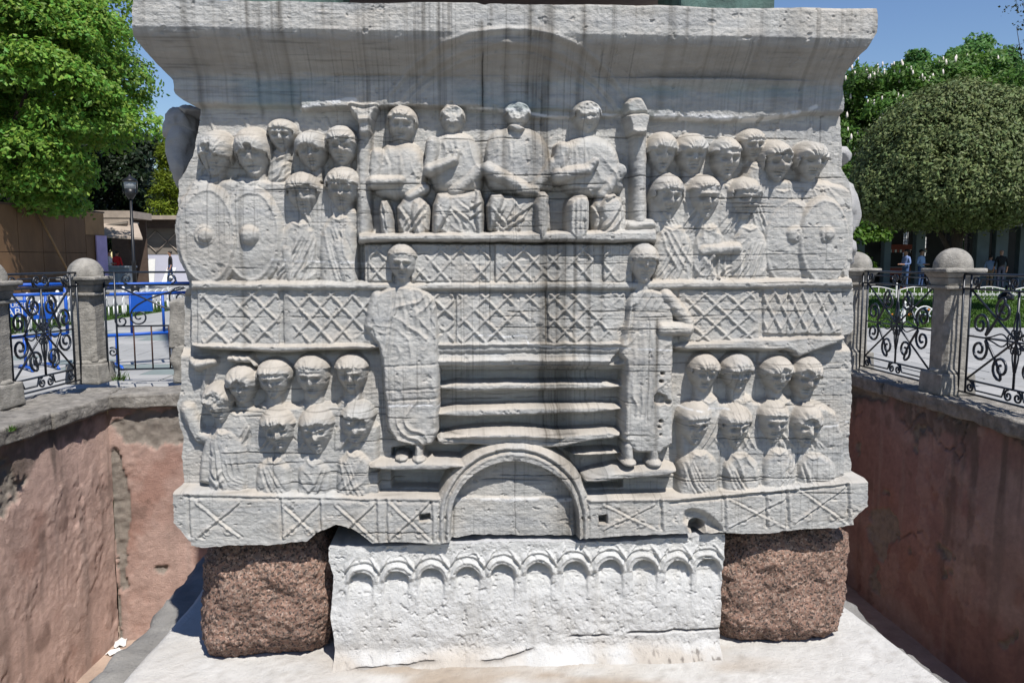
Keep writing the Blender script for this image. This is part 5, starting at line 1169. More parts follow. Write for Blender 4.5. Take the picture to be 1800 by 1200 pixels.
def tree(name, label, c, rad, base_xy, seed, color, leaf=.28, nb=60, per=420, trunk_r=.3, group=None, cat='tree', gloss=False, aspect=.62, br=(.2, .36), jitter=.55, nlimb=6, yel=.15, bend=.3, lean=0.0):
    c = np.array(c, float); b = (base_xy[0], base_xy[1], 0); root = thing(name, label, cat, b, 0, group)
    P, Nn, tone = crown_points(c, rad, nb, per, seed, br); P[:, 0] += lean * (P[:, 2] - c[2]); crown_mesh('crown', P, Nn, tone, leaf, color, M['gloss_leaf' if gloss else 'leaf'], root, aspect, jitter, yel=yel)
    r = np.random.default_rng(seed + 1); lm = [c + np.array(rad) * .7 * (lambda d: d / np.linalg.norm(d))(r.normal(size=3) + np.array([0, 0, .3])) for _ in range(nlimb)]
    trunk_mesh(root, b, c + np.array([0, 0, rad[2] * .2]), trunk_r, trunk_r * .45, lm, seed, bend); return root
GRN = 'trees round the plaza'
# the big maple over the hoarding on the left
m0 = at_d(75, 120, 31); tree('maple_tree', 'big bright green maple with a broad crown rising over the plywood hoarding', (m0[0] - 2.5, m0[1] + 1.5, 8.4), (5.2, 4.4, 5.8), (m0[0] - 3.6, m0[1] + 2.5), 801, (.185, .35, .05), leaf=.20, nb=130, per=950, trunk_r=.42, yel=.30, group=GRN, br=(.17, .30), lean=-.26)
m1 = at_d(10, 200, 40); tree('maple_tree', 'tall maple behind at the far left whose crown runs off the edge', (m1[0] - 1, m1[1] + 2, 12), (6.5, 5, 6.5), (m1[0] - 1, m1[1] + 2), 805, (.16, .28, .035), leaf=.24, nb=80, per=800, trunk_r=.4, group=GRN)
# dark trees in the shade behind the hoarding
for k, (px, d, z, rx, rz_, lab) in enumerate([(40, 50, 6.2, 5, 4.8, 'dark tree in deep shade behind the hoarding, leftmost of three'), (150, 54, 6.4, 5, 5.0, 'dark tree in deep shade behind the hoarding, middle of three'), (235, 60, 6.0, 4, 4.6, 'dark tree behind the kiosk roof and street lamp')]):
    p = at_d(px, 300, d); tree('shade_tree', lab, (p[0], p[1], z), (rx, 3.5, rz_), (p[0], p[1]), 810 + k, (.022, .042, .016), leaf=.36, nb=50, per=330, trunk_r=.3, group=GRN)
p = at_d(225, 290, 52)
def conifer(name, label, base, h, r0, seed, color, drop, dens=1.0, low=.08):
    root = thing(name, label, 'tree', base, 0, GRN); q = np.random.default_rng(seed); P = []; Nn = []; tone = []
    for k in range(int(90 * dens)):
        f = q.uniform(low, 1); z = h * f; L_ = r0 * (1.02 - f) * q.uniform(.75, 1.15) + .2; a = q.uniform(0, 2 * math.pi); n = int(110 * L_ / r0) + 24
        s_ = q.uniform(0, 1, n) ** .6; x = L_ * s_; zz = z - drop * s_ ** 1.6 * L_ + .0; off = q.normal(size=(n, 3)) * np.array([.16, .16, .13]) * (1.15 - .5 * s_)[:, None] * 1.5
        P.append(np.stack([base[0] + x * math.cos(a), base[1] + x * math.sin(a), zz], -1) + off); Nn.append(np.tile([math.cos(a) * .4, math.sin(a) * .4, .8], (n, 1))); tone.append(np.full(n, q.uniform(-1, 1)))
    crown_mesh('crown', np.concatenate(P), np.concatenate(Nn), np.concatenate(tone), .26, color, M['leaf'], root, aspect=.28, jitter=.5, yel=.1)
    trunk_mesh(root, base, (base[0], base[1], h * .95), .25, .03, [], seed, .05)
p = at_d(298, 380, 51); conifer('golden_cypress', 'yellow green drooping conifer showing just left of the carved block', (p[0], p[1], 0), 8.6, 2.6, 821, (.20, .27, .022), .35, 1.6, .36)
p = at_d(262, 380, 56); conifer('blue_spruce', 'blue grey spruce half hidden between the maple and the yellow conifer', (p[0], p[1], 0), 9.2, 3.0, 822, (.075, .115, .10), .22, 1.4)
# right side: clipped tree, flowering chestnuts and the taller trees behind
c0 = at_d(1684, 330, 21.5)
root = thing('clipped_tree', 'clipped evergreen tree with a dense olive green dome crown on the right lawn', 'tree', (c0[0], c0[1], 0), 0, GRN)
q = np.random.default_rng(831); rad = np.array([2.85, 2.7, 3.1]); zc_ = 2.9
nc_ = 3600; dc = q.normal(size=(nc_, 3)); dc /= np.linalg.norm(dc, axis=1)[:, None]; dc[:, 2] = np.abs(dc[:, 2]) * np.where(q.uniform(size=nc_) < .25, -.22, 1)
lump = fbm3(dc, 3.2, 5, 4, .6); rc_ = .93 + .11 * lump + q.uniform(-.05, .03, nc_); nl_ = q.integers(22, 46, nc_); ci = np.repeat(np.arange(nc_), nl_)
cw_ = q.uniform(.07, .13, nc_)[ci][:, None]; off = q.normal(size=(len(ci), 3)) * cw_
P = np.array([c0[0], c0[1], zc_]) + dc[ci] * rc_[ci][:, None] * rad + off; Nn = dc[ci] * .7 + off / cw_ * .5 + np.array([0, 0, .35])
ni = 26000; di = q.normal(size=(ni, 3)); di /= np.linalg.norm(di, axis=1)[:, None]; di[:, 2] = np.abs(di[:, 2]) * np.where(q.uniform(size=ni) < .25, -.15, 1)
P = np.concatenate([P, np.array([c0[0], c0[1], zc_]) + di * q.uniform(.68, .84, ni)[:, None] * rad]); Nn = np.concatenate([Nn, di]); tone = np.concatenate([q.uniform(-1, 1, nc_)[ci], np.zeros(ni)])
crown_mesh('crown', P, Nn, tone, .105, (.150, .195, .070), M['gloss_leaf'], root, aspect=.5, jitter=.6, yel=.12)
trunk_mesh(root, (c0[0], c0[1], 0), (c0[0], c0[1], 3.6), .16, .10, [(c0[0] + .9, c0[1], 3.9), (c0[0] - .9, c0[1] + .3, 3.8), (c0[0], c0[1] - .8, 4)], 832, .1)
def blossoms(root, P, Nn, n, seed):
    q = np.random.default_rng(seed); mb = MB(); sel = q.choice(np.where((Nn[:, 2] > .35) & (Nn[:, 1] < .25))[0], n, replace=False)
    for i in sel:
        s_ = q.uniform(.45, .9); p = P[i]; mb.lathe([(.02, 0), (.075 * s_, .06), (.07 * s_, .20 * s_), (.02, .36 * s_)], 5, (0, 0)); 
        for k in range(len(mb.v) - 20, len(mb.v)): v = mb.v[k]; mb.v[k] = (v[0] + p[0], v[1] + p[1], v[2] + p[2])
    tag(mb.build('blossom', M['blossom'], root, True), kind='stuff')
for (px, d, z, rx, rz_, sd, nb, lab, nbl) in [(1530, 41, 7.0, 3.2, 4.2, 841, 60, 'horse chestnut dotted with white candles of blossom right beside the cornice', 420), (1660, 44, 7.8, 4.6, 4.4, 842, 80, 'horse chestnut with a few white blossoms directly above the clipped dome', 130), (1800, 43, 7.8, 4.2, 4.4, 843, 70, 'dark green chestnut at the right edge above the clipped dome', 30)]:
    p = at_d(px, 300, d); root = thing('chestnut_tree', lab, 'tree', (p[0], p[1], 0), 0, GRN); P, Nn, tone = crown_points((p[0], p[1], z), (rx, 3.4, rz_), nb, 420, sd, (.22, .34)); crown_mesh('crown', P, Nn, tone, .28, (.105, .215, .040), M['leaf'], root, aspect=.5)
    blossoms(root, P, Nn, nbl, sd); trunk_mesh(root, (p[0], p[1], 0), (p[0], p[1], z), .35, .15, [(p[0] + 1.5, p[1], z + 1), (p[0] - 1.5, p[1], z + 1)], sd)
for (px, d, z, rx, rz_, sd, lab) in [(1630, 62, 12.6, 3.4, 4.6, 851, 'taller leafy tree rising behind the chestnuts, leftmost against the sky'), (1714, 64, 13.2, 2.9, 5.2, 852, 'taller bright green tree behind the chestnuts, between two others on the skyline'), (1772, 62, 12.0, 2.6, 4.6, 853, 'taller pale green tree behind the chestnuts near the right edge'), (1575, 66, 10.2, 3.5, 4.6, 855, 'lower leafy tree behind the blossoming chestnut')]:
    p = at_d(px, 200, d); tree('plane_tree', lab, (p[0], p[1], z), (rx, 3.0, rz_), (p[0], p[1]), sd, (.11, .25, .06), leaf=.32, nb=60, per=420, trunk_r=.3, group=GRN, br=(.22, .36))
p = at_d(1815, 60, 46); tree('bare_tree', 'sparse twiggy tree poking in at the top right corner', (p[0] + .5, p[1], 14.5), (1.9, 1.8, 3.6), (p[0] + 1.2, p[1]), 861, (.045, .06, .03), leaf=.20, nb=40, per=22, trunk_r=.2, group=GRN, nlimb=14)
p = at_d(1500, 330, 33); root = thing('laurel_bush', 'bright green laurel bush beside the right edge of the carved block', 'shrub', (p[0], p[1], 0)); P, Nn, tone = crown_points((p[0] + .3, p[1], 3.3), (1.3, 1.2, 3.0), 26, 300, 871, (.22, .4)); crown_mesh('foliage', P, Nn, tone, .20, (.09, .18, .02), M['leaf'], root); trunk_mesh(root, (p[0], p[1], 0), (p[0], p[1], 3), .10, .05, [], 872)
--
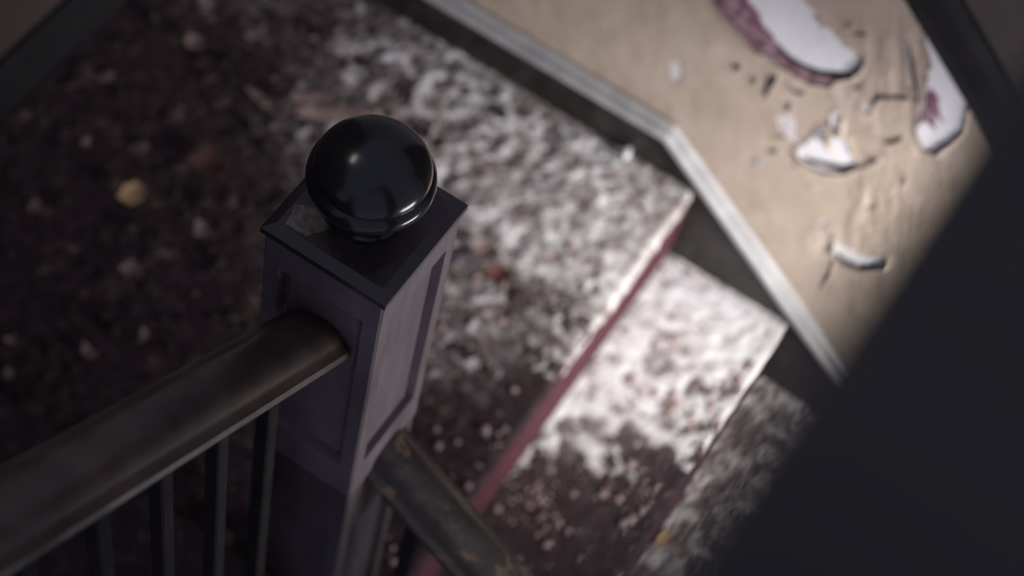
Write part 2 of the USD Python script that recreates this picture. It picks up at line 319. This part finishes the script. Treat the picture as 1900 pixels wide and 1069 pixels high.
...
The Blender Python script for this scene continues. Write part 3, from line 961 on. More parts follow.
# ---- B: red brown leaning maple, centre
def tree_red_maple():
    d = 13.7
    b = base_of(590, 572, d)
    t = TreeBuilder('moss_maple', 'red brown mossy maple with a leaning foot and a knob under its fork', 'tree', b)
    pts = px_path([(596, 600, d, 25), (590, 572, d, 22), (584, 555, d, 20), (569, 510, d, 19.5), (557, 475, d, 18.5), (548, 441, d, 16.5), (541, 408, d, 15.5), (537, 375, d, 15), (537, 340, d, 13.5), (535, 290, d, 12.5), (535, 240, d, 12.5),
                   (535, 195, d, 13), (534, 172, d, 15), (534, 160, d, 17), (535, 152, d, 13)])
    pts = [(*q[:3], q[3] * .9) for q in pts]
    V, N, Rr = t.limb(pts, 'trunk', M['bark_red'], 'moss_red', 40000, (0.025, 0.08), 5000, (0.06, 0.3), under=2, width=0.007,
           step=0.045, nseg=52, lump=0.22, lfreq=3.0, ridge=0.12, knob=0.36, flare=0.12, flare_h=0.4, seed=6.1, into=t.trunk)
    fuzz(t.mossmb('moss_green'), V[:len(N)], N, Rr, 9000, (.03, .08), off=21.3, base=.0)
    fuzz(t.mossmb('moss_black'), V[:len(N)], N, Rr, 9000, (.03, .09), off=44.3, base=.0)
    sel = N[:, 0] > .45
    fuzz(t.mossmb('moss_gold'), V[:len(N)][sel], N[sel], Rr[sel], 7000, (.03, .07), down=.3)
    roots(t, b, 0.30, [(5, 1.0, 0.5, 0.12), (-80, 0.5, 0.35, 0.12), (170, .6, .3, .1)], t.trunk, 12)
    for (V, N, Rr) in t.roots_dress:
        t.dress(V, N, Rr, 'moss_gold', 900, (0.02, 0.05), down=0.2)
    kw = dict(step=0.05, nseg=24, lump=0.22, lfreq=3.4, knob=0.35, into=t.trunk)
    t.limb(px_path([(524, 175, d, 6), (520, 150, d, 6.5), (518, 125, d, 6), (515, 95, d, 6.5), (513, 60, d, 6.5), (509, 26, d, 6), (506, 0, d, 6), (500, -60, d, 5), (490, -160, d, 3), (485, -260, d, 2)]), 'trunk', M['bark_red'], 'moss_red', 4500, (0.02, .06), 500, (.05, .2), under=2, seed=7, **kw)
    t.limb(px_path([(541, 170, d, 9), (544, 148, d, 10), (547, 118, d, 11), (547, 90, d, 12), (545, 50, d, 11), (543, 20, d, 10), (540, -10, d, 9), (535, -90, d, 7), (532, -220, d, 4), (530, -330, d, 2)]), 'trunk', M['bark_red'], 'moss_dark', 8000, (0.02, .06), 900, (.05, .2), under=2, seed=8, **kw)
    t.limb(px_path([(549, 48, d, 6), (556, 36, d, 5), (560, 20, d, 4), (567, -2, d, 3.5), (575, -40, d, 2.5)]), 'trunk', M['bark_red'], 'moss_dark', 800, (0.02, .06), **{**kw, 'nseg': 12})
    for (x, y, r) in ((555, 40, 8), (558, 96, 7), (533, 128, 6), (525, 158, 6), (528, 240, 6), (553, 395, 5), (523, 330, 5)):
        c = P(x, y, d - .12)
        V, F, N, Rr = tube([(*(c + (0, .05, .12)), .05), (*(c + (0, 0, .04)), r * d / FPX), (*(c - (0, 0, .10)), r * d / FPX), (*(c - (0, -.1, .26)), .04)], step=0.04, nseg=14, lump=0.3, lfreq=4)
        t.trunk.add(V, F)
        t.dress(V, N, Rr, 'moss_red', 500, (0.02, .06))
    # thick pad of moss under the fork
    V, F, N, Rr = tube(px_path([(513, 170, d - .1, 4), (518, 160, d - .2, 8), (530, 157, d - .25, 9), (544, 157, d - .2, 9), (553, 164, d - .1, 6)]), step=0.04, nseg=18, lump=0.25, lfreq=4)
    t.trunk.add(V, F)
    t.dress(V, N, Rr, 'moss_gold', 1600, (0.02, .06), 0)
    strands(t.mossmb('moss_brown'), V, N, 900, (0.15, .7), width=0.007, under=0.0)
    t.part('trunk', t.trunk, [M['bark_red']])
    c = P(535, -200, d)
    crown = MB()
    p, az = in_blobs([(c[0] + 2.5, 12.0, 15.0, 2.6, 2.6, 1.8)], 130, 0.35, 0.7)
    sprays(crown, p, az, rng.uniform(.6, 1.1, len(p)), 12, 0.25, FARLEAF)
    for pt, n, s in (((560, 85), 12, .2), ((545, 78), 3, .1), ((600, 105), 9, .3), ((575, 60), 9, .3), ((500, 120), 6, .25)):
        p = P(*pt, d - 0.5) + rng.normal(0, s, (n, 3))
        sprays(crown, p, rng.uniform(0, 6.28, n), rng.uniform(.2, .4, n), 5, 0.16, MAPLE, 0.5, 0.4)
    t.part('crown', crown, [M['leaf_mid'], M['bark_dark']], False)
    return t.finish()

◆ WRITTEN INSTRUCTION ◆
Gather each line of the listing containing the word "Python" and show it.

◆ COMPLETE ANSWER ◆
Write part 2 of the USD Python script that recreates this picture. It picks up at line 319. This part finishes the script. Treat the picture as 1900 pixels wide and 1069 pixels high.
The Blender Python script for this scene continues. Write part 3, from line 961 on. More parts follow.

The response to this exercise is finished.